By the end of November of 2018, the number of applications in Hamburg and Berlin was well below average. Only 619 applications were filed in the capital—which is less by a third than in the state of Saarland whose population is two thirds lower than Berlin’s. An above-average number of families and single-raising parents applied for the child tax credit in the populous non-city states of North Rhine-Westphalia, Baden-Württemberg and Lower Saxony.
In the metropolises, where the homeownership rate is particularly low, the child tax credit has hardly helped to increase the number of people buying homes. Sceptics, such as Daniel Föst, the construction and housing policy spokesman of the Liberals in the Bundestag, criticised the child tax credit because it creates deadweight effects: It is used mainly by people who would be able to afford a home with or without the subsidy program.
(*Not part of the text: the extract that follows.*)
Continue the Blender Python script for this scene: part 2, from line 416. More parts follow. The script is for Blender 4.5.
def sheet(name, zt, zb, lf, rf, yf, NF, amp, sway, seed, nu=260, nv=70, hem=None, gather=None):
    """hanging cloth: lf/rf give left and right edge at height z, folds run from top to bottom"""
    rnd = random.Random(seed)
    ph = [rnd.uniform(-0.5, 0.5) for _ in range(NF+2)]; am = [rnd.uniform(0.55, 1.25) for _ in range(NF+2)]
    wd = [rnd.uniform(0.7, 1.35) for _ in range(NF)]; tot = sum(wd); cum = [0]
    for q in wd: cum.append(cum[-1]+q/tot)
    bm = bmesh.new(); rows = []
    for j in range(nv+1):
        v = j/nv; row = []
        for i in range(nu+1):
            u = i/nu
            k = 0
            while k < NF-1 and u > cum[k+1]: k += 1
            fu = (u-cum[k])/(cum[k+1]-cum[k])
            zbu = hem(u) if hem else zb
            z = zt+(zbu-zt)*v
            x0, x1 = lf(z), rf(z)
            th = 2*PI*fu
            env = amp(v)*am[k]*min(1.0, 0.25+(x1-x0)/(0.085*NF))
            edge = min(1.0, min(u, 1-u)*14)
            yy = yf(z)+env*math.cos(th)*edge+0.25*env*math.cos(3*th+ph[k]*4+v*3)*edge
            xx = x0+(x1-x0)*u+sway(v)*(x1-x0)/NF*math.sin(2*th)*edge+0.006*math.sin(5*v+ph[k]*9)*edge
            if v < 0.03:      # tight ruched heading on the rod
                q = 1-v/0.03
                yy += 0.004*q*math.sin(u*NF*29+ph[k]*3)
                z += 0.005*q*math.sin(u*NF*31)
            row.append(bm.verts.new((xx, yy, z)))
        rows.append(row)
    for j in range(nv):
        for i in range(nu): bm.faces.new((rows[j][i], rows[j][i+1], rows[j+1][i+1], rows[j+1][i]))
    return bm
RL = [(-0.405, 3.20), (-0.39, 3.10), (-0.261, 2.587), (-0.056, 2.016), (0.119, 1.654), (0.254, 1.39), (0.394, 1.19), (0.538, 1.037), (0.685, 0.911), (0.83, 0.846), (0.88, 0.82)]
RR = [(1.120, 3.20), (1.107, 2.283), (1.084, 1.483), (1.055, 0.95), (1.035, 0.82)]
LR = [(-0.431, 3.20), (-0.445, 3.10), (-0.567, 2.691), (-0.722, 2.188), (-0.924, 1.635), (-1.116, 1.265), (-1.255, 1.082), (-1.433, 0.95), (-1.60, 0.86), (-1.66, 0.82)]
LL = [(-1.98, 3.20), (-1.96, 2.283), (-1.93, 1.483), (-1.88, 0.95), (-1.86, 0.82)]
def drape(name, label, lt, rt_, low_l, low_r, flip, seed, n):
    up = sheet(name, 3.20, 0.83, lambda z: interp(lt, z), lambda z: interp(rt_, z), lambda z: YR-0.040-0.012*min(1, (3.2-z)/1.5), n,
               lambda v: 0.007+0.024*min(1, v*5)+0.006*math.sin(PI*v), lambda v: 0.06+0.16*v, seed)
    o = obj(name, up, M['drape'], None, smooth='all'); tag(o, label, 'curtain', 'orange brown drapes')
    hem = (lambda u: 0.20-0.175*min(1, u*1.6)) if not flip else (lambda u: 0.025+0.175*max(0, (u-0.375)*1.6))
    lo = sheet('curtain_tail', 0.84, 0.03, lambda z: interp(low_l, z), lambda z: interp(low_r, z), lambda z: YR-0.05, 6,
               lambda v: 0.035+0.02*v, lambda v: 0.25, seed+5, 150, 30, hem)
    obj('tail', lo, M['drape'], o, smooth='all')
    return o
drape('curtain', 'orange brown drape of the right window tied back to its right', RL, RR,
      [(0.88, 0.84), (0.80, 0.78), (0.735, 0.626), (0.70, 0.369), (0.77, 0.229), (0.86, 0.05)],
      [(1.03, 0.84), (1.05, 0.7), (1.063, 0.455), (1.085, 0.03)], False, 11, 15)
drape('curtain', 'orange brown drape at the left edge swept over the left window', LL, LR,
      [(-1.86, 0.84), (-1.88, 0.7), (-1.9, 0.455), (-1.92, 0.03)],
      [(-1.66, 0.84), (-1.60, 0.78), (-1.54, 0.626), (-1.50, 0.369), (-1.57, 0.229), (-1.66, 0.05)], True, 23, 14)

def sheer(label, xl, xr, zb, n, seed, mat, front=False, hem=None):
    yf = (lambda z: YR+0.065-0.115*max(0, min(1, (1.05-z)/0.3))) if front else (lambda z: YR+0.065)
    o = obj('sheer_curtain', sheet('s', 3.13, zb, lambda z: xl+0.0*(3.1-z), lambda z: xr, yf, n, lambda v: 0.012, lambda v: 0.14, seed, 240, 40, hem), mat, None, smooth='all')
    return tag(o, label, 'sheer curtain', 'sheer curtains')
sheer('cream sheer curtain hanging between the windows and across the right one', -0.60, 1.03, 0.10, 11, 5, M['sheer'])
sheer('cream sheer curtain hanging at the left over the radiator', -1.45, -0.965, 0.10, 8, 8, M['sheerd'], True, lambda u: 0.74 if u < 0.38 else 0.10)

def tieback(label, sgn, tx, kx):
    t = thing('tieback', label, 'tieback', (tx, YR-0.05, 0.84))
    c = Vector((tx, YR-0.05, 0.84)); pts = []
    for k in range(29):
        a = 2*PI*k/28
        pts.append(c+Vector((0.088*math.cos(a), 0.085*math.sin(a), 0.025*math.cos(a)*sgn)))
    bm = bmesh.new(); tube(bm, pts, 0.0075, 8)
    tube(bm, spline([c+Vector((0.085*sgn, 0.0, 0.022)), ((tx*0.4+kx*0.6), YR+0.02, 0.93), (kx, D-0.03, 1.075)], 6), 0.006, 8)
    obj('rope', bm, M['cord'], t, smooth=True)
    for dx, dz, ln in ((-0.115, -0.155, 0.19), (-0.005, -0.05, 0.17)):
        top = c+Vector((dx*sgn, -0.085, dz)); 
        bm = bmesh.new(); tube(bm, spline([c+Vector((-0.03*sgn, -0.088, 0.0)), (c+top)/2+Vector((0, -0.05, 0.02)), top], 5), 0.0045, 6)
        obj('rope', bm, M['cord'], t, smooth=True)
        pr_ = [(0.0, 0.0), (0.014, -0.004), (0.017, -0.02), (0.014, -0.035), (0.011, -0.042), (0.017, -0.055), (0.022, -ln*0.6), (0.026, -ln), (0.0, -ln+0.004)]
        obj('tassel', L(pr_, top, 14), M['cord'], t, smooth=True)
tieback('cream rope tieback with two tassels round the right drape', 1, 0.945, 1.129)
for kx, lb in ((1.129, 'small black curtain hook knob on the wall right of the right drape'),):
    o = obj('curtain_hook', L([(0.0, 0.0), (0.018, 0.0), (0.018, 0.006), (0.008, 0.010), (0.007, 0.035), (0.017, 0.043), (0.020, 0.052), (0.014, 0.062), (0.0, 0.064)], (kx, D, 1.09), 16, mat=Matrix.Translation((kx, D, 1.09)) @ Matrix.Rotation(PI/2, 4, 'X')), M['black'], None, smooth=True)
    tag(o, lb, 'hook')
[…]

A substantial increase in the homeownership, which surveys suggest could be accomplished by reforming the real estate transfer tax, for instance (source: www.iwkoeln.de), is therefore not to be expected from the child tax credit.
That being said, the subsidy turns out to be more popular than the Federal Government predicted. The KfW development bank, which is in charge of the program, registered nearly 48,000 applications by the end of 2018 (source: www.tagesschau.de). This could mean that the budget set aside for the program, which was to be limited to three billion euros annually, will be exhausted before the end of the application period.
As the child tax credit for first-time home buyers seems to have been rather ineffective in raising the homeownership rate, it cannot be expected to have a positive impact on housing construction either. In fact, the opposite may be the case. It is not any lack of funds that is holding things up, as the Liberals’ Daniel Föst explaineds, but the shortage in building land, the limited capacities of the construction industry and the notorious red tape (source: www.welt.de).
This assessment is backed by a forecast of the DIW German Institute for Economic Research, which predicts another increase in construction costs. It quotes projected price hikes by 4.5 percent in the ongoing year and by 3.5 percent next year. The DIW identified strong demand and a slow expansion of capacities in the building trade as causes. Time-bound subsidies such as the child tax credit and special depreciation allowance are not a suitable foundation for a sustained capacity expansion, or so the institute argued. It added that the shortage in tradesmen and the concomitant price growth are here to stay. From the DIW’s point of view, it would be far more effective for the housing market to create “pinpoint incentives for brownfield development and infill densification.” (source: www.diw.de).